On a clear winter night in upstate New York, two young men break into a house they believe is empty. It isn't, and within minutes an old woman is dead and the house is in flames. Soon after, the men are caught by the police. Across the county, a phone rings in a darkened bedroom, waking a pregnant woman. It's her husband. He wants her to know that he and his friend have gotten themselves into a little trouble. So Patty Dickerson's old life ends and a strange new one begins.
At once a love story and a portrait of a woman discovering her own strength, The Good Wife follows Patty through the twenty-eight years of her husband's incarceration, as she raises her son, navigates a system that has no place for her, and braves the scorn of her community.

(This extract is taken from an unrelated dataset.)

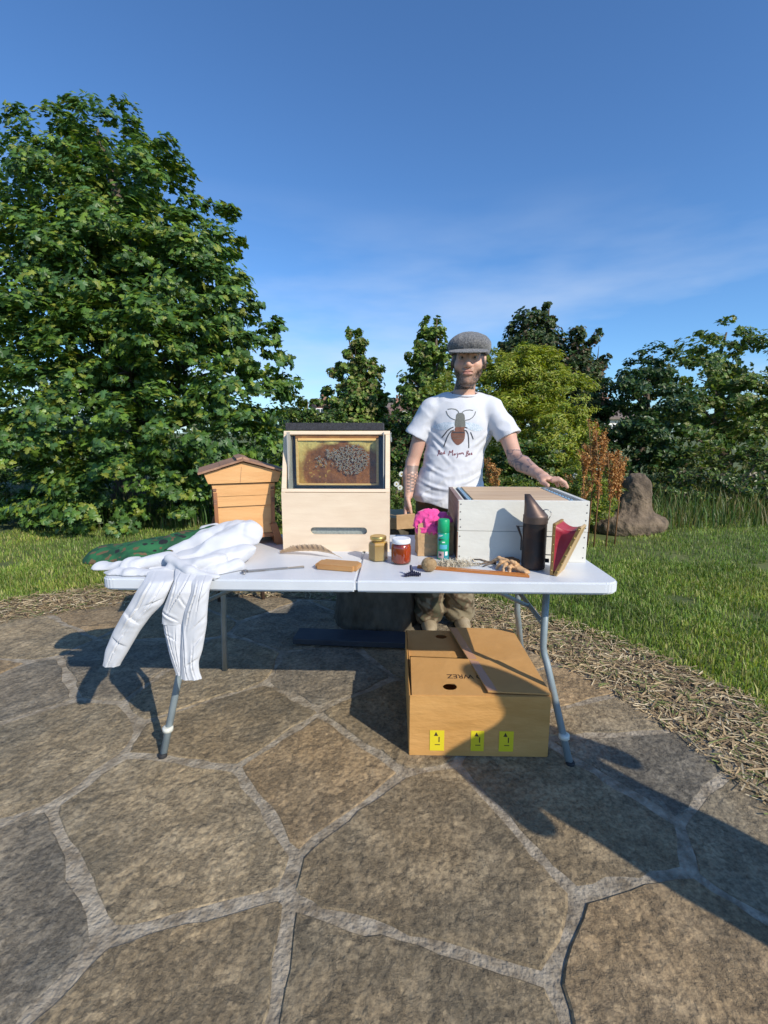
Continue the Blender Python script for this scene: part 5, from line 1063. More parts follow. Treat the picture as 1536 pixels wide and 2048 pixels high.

Laural Merlington has a voice so big, so evocative that by the time she's read the title THE GOOD WIFE, we know we're in for trouble. Big trouble. And yet she doesn't overplay her role, as some voices do, putting as much emphasis on spilled soup as on spilled blood. The eponymous good wife is pregnant and has--you guessed it--a bad husband. O'Nan is justly famous as the master of a spare, compelling style. The gravel crunches under your tires. The wicked are banal; the good are tired and overworked. And Patty, our hero, is asleep on her waterbed when the phone rings. It's her husband, Tommy. He's been arrested. He tells her it'll be all right. B.H.C. (c) AudioFile 2005, Portland, Maine
About the Author
Stewart O'Nan's novels include Snow Angels, The Speed Queen, A Prayer for the Dying and The Night Country. Granta has named him one of the Twenty Best Young American Novelists. He lives in Connecticut.